Владимир сидит у горы из чемодана, клетчатой сумки и двух рюкзаков, заваривает чай. На «горе» сидит медведь, которого подарили его трехлетнему внуку.
Вместе с еще одним внуком и дочерью он провел в дороге то ли трое, то ли четверо суток: сказать точно мужчина не может, потому что все эти дни практически не спал и уже не помнит, когда именно выехал из Харькова.
Владимир родился в 1940 году, всю сознательную жизнь, вплоть до войны, работал на авиационном заводе инженером-испытателем. Несмотря на долгую изнурительную дорогу, мужчина гладко выбрит. О том, что он пережил за последние дни, внешне напоминает только лопнувшие сосуды на левом глазу и затертый рукав куртки — им он на протяжении многих часов опирался на дверь купе, когда ехал из Львова в Польшу.
А до этого он несколько дней вместе с семьей провел в подвале.
— Первую ночь мы были дома, никуда не рискнули двигаться. Когда начиналась стрельба, выходили на лестничную площадку, пережидали там. А на следующий день в ход пошли ракеты, «грады», мощная артиллерия. И всю ночь стрельба, стрельба, стрельба. С каждым днем становилось все хуже. Следующие ночи уже никто не спал. Жутко, просто жутко.

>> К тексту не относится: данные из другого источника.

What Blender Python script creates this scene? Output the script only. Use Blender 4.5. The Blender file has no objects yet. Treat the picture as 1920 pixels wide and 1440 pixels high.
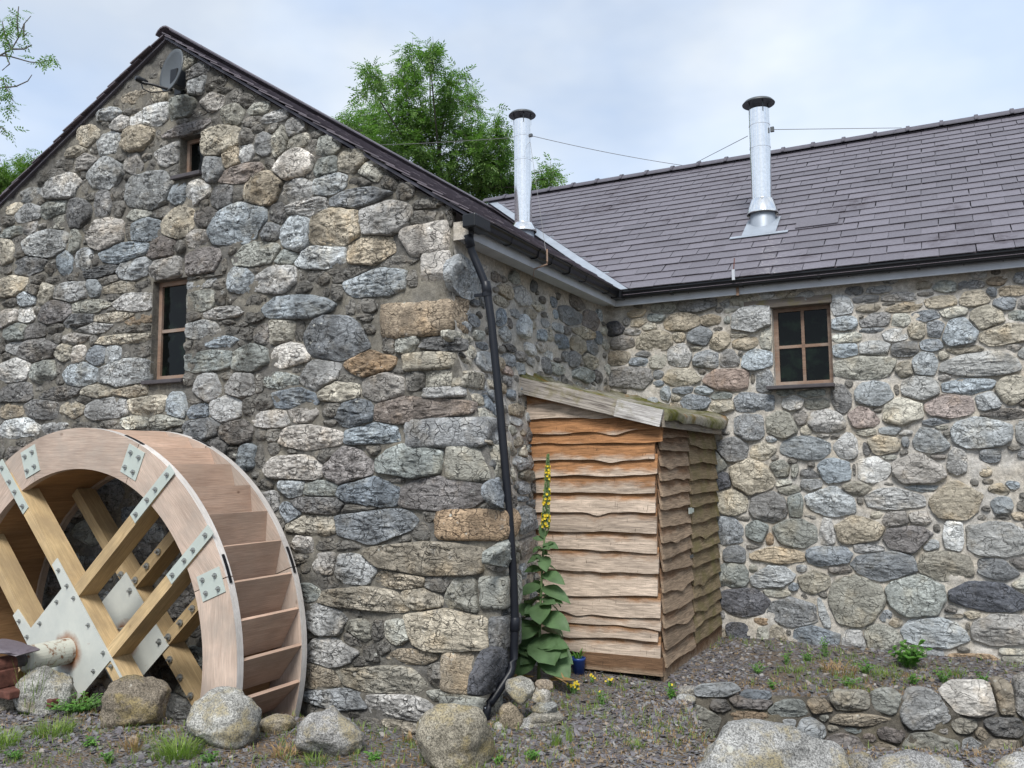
import bpy, math, random
import numpy as np
from mathutils import Matrix, Vector

# ------------------------------------------------------------------ camera, sky, sun, exposure
scene = bpy.context.scene
FPX = 1640.0
YAW, PITCH, ROLL = np.radians([-26.9, 5.65, -0.5])
_fw = np.array([math.sin(YAW)*math.cos(PITCH), math.cos(YAW)*math.cos(PITCH), math.sin(PITCH)])
_r = np.array([math.cos(YAW), -math.sin(YAW), 0.0])
_u = np.cross(_r, _fw)
_r, _u = math.cos(ROLL)*_r + math.sin(ROLL)*_u, -math.sin(ROLL)*_r + math.cos(ROLL)*_u
CAM = np.array([3.746, -6.297, 1.75])
cam_d = bpy.data.cameras.new('camera'); cam = bpy.data.objects.new('camera', cam_d)
scene.collection.objects.link(cam); scene.camera = cam
cam_d.sensor_fit = 'HORIZONTAL'; cam_d.sensor_width = 36.0; cam_d.lens = FPX/1920*36.0
cam_d.clip_start = 0.05; cam_d.clip_end = 3000
cam.matrix_world = Matrix(((_r[0], _u[0], -_fw[0], CAM[0]), (_r[1], _u[1], -_fw[1], CAM[1]),
                           (_r[2], _u[2], -_fw[2], CAM[2]), (0, 0, 0, 1)))
SUN_EL, SUN_AZ = math.radians(50), math.radians(163)      # azimuth from +Y clockwise: behind the camera
world = bpy.data.worlds.new('World'); scene.world = world; world.use_nodes = True
nt = world.node_tree; nt.nodes.clear()
def wn(t, **k):
    n = nt.nodes.new(t)
    for a, v in k.items(): setattr(n, a, v)
    return n
sky = wn('ShaderNodeTexSky', sky_type='NISHITA', sun_disc=False, sun_elevation=SUN_EL, sun_rotation=SUN_AZ)
bg1 = wn('ShaderNodeBackground'); bg1.inputs[1].default_value = 0.12
nt.links.new(sky.outputs[0], bg1.inputs[0])
tc = wn('ShaderNodeTexCoord'); mp = wn('ShaderNodeMapping'); mp.inputs['Scale'].default_value = (1.0, 1.0, 1.9)
nz = wn('ShaderNodeTexNoise'); nz.inputs['Scale'].default_value = 2.3; nz.inputs['Detail'].default_value = 5; nz.inputs['Roughness'].default_value = .5
nt.links.new(tc.outputs['Generated'], mp.inputs[0]); nt.links.new(mp.outputs[0], nz.inputs['Vector'])
cr = wn('ShaderNodeValToRGB'); cr.color_ramp.elements[0].position = .36; cr.color_ramp.elements[1].position = .58
cr.color_ramp.elements[0].color = (.62, .62, .62, 1); cr.color_ramp.elements[1].color = (.97, .97, .97, 1)
nt.links.new(nz.outputs[0], cr.inputs[0])
nz2 = wn('ShaderNodeTexNoise'); nz2.inputs['Scale'].default_value = 3.1; nz2.inputs['Detail'].default_value = 4
nt.links.new(mp.outputs[0], nz2.inputs['Vector'])
cc = wn('ShaderNodeValToRGB'); cc.color_ramp.elements[0].position = .38; cc.color_ramp.elements[1].position = .62
cc.color_ramp.elements[0].color = (.62, .74, .93, 1); cc.color_ramp.elements[1].color = (.82, .88, .94, 1)
nt.links.new(nz2.outputs[0], cc.inputs[0])
bg2 = wn('ShaderNodeBackground'); bg2.inputs[1].default_value = 0.84
nt.links.new(cc.outputs[0], bg2.inputs[0])
mx = wn('ShaderNodeMixShader'); wo = wn('ShaderNodeOutputWorld')
nt.links.new(cr.outputs[0], mx.inputs[0]); nt.links.new(bg1.outputs[0], mx.inputs[1]); nt.links.new(bg2.outputs[0], mx.inputs[2])
nt.links.new(mx.outputs[0], wo.inputs[0])
sun_d = bpy.data.lights.new('sun', 'SUN'); sun_d.energy = 3.0; sun_d.angle = math.radians(22); sun_d.color = (1, .975, .94)
sun = bpy.data.objects.new('sun', sun_d); scene.collection.objects.link(sun)
_sd = Vector((math.sin(SUN_AZ)*math.cos(SUN_EL), math.cos(SUN_AZ)*math.cos(SUN_EL), math.sin(SUN_EL)))
sun.rotation_euler = _sd.to_track_quat('Z', 'Y').to_euler(); sun.location = (0, -5, 20)
vs = scene.view_settings; vs.view_transform = 'Standard'; vs.look = 'None'; vs.gamma = 1.0; vs.exposure = 0.45
vs.use_curve_mapping = False
scene.cycles.use_adaptive_sampling = True; scene.cycles.adaptive_threshold = .02; scene.cycles.max_bounces = 6; scene.cycles.diffuse_bounces = 3; scene.cycles.use_denoising = True

# ------------------------------------------------------------------ helpers
rng = random.Random(7); nrg = np.random.default_rng(7)
COL = scene.collection
def ray(x, y): return _r*(x-960)/FPX - _u*(y-720)/FPX + _fw
def on(ax, val, x, y):                    # the point of the plane axis=val seen at a spot of the photograph
    v = ray(x, y); return CAM + v*((val-CAM[ax])/v[ax])
def onp(n, p0, x, y):
    v = ray(x, y); n = np.asarray(n, float); return CAM + v*((n@(np.asarray(p0)-CAM))/(n@v))
def proj(P):
    v = np.asarray(P, float)-CAM; d = v@_fw
    return 960+FPX*(v@_r)/d, 720-FPX*(v@_u)/d, d

def _hash(ix, iy, iz):
    n = (ix.astype(np.int64)*374761393 + iy.astype(np.int64)*668265263 + iz.astype(np.int64)*2147483647) & 0xffffffff
    n = ((n ^ (n >> 13))*1274126177) & 0xffffffff
    n = ((n ^ (n >> 16))*2246822519) & 0xffffffff
    return ((n ^ (n >> 15)) & 0xffff)/32767.5-1.0
def vnoise(p):
    p = np.asarray(p, float); i = np.floor(p); f = p-i; f = f*f*f*(f*(f*6-15)+10); i = i.astype(np.int64)
    x, y, z = i[..., 0], i[..., 1], i[..., 2]; r = 0
    for dx in (0, 1):
        for dy in (0, 1):
            for dz in (0, 1):
                w = (f[..., 0] if dx else 1-f[..., 0])*(f[..., 1] if dy else 1-f[..., 1])*(f[..., 2] if dz else 1-f[..., 2])
                r = r + w*_hash(x+dx, y+dy, z+dz)
    return r
def fbm(p, o=3, g=.5, l=2.1):
    p = np.asarray(p, float); s = 0; a = 1.0
    for k in range(o): s = s + a*vnoise(p*(l**k)+17.3*k); a *= g
    return s

def mesh(name, V, F, smooth=False):
    """V (n,3); F a list of index arrays, each (k,3) or (k,4), or a plain list of polygons"""
    V = np.asarray(V, np.float32); me = bpy.data.meshes.new(name)
    if isinstance(F, np.ndarray): F = [F]
    if len(F) and isinstance(F[0], np.ndarray):
        tot = np.concatenate([np.full(len(a), a.shape[1], np.int32) for a in F])
        idx = np.concatenate([a.ravel() for a in F]).astype(np.int32)
    else:
        tot = np.array([len(a) for a in F], np.int32); idx = np.array([i for a in F for i in a], np.int32)
    st = np.concatenate([[0], np.cumsum(tot)[:-1]]).astype(np.int32)
    me.vertices.add(len(V)); me.vertices.foreach_set('co', V.ravel())
    me.loops.add(len(idx)); me.loops.foreach_set('vertex_index', idx)
    me.polygons.add(len(tot)); me.polygons.foreach_set('loop_start', st); me.polygons.foreach_set('loop_total', tot)
    me.update(calc_edges=True)
    me.polygons.foreach_set('use_smooth', np.full(len(tot), bool(smooth)))
    me.validate(); return me
def obj(name, me, mat=None, parent=None, loc=None, M=None, color=None):
    o = bpy.data.objects.new(name, me)
    if me is not None and mat is not None and len(me.materials) == 0: me.materials.append(mat)
    if M is not None: o.matrix_basis = M
    elif loc is not None: o.location = [float(c) for c in loc]
    COL.objects.link(o)
    if parent is not None:
        o.parent = parent; o.matrix_parent_inverse = parent.matrix_basis.inverted()
    if color is not None: o.color = (*color[:3], 1)
    return o
def thing(name, loc, label, cat, group=None):
    o = bpy.data.objects.new(name, None); o.location = [float(c) for c in loc]; o.empty_display_size = .2
    COL.objects.link(o); tag(o, label, cat, group); return o
def tag(o, label=None, cat=None, group=None, kind=None):
    if label: o['label'] = label
    if cat: o['category'] = cat
    if group: o['group'] = group
    if kind: o['kind'] = kind
    return o
BOXF = [(0, 3, 2, 1), (4, 5, 6, 7), (0, 1, 5, 4), (1, 2, 6, 5), (2, 3, 7, 6), (3, 0, 4, 7)]
def boxv(x0, x1, y0, y1, z0, z1):
    return [(x0, y0, z0), (x1, y0, z0), (x1, y1, z0), (x0, y1, z0), (x0, y0, z1), (x1, y0, z1), (x1, y1, z1), (x0, y1, z1)]
class MB:
    """collects the faces of one part"""
    def __init__(s): s.v = []; s.f = []
    def add(s, V, F):
        b = len(s.v); s.v += [tuple(map(float, p)) for p in V]; s.f += [tuple(i+b for i in q) for q in F]; return s
    def box(s, *a): return s.add(boxv(*a), BOXF)
    def tube(s, P, R, n=12, caps=True):
        P = [np.asarray(p, float) for p in P]; R = R if hasattr(R, '__len__') else [R]*len(P); V = []; F = []
        for i, p in enumerate(P):
            t = P[min(i+1, len(P)-1)]-P[max(i-1, 0)]; t = t/np.linalg.norm(t)
            a = np.cross(t, [0, 0, 1.]) if abs(t[2]) < .9 else np.cross(t, [1., 0, 0]); a /= np.linalg.norm(a); b = np.cross(t, a)
            for k in range(n):
                c = 2*math.pi*k/n; V.append(p+R[i]*(a*math.cos(c)+b*math.sin(c)))
        for i in range(len(P)-1):
            for k in range(n): F.append((i*n+k, (i+1)*n+k, (i+1)*n+(k+1) % n, i*n+(k+1) % n))
        if caps: F.append(tuple(range(n))); F.append(tuple(range((len(P)-1)*n+n-1, (len(P)-1)*n-1, -1)))
        return s.add(V, F)
    def lathe(s, prof, c, n=24):
        V = []; F = []
        for (r, z) in prof:
            for k in range(n):
                a = 2*math.pi*k/n; V.append((c[0]+r*math.cos(a), c[1]+r*math.sin(a), c[2]+z))
        for i in range(len(prof)-1):
            for k in range(n): F.append((i*n+k, i*n+(k+1) % n, (i+1)*n+(k+1) % n, (i+1)*n+k))
        return s.add(V, F)
    def prism(s, pts, ax, a, b):
        """polygon pts in the two other axes, drawn out from a to b along axis ax"""
        n = len(pts); V = []
        for t in (a, b):
            for p in pts:
                q = list(p); q.insert(ax, t); V.append(q)
        return s.add(V, [tuple(range(n)), tuple(range(2*n-1, n-1, -1))]+[(i, i+n, (i+1) % n+n, (i+1) % n) for i in range(n)])
    def build(s, name, mat, parent=None, smooth=False, M=None, loc=None, color=None, bevel=0):
        me = mesh(name, s.v, s.f, smooth)
        bm = bmesh.new(); bm.from_mesh(me); bmesh.ops.recalc_face_normals(bm, faces=bm.faces); bm.to_mesh(me); bm.free()
        o = obj(name, me, mat, parent, loc, M, color)
        if bevel:
            m = o.modifiers.new('bevel', 'BEVEL'); m.width = bevel; m.segments = 2; m.limit_method = 'ANGLE'
        return o
import bmesh
def frame(o, x, y, z):
    """matrix of a board: origin o, its local axes x y z in the world"""
    return Matrix(((x[0], y[0], z[0], o[0]), (x[1], y[1], z[1], o[1]), (x[2], y[2], z[2], o[2]), (0, 0, 0, 1)))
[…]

Стали прятаться в подвале под нашим домом, но там все заброшенное, сырое, пыли полно, вода течет, крысы бегают. Собралось из нашего дома человек 30. И тут еще свет отключили. Сидеть или лежать негде — можно только стоять. Целыми дня держались друг за друга, чтобы не потеряться.

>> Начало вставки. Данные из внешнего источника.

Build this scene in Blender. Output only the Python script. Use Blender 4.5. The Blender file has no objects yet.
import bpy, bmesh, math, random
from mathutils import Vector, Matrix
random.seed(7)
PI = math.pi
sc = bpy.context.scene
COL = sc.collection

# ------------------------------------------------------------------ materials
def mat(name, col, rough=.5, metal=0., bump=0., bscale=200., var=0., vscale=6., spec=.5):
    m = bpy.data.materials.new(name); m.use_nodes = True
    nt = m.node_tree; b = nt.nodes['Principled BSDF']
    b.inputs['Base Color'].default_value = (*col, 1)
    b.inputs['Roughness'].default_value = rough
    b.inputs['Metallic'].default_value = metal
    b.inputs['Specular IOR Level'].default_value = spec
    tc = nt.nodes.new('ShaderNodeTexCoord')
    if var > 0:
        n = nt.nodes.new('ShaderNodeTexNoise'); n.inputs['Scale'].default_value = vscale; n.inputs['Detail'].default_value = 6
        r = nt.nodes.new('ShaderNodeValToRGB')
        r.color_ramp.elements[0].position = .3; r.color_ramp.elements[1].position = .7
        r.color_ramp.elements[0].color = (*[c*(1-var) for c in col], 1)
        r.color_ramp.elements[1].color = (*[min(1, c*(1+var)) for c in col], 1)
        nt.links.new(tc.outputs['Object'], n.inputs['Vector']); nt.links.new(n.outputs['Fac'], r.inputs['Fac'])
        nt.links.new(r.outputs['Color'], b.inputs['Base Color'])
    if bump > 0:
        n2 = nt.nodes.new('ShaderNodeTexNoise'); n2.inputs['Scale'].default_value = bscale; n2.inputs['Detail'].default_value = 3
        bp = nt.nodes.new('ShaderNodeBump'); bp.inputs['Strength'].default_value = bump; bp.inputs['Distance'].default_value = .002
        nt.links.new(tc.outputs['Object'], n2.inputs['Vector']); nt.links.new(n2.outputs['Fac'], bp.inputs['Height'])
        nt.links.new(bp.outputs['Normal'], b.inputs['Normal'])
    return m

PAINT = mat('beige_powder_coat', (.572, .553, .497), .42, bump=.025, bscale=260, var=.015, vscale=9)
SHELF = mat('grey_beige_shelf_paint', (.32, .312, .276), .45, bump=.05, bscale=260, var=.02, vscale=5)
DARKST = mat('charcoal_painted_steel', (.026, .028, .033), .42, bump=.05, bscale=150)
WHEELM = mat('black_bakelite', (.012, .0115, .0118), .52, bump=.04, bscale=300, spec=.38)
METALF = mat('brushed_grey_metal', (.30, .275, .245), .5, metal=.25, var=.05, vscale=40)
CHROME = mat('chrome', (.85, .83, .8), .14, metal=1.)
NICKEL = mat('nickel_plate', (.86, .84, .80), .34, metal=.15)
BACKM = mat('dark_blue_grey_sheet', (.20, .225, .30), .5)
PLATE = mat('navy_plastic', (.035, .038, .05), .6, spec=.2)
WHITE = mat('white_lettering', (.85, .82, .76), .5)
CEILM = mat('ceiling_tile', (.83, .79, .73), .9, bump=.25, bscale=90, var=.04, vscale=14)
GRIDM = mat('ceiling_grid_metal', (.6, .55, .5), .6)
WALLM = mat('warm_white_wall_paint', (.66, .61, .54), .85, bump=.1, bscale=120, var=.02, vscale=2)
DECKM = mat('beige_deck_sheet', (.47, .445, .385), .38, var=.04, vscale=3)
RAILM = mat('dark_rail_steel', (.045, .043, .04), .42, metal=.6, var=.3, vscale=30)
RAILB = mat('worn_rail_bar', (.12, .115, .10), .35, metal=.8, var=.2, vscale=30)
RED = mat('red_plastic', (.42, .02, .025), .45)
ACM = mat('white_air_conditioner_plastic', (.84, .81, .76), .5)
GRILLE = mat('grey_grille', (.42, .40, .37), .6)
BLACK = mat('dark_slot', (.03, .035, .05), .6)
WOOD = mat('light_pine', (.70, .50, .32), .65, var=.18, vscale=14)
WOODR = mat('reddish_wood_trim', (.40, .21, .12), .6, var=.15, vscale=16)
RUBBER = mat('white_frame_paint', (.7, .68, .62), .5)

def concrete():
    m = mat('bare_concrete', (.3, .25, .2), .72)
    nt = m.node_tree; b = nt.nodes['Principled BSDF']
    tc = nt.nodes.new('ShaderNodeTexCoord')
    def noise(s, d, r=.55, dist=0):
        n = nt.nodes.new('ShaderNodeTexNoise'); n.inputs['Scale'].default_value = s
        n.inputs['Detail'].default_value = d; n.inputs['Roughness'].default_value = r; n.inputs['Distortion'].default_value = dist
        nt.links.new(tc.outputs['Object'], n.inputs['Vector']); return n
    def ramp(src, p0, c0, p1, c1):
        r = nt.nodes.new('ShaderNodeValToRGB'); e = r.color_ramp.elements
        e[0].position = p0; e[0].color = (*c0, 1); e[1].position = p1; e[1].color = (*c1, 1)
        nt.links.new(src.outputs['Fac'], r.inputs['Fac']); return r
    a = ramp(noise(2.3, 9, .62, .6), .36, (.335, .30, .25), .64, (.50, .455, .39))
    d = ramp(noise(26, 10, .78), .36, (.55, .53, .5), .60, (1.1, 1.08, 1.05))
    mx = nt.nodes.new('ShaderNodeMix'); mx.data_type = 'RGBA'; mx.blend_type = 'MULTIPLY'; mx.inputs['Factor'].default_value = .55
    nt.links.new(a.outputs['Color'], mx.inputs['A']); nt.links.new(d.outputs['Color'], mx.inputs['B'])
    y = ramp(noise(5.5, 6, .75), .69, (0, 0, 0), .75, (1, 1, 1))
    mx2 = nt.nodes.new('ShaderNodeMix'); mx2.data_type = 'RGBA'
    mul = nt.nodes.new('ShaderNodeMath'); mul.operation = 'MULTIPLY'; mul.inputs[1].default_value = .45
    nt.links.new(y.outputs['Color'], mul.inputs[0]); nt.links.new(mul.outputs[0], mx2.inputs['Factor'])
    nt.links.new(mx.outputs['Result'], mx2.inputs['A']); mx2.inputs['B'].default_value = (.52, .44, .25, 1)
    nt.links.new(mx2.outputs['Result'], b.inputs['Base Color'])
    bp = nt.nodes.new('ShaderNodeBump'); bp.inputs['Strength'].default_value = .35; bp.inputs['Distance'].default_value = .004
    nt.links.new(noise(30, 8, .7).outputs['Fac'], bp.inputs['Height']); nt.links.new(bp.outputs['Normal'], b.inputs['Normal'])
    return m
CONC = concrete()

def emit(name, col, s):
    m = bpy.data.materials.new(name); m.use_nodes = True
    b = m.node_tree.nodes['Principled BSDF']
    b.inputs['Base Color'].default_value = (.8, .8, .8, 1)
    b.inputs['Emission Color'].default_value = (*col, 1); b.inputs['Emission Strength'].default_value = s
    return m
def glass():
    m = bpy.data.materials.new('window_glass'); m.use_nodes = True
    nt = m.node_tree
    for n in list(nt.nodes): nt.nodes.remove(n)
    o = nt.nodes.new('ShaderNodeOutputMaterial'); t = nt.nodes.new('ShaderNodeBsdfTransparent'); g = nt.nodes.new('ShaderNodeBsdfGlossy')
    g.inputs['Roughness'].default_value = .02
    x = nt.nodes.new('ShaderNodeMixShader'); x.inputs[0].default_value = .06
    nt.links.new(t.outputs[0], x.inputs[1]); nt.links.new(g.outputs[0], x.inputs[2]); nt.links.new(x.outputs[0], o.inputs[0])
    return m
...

Просидев в подвале минимум четверо суток, Владимир с семьей решил уезжать.
— Наняли такси. До вокзала ехать примерно 20 минут — нас везли три часа. Один проехал полпути, а дальше отказался ехать: страшно. И привез обратно. Со второй попытки все-таки удалось.
В Германии Владимира ждут знакомые, с которыми они не виделись много лет. Он сомневается, что если военные действия закончатся в скором времени, они с семьей вернутся домой: инфраструктура в городе практически полностью разрушена.
— Говорят, один раз за столетие должна быть война. На мою долю выпало четыре: Вторая мировая, конфликт на острове Даманский в Китае, Афганистан. А теперь война пришла прямо домой. Мне был один годик, когда началась Великая Отечественная. Теперь я на закате своей жизни — и опять война. Что за судьба у человека?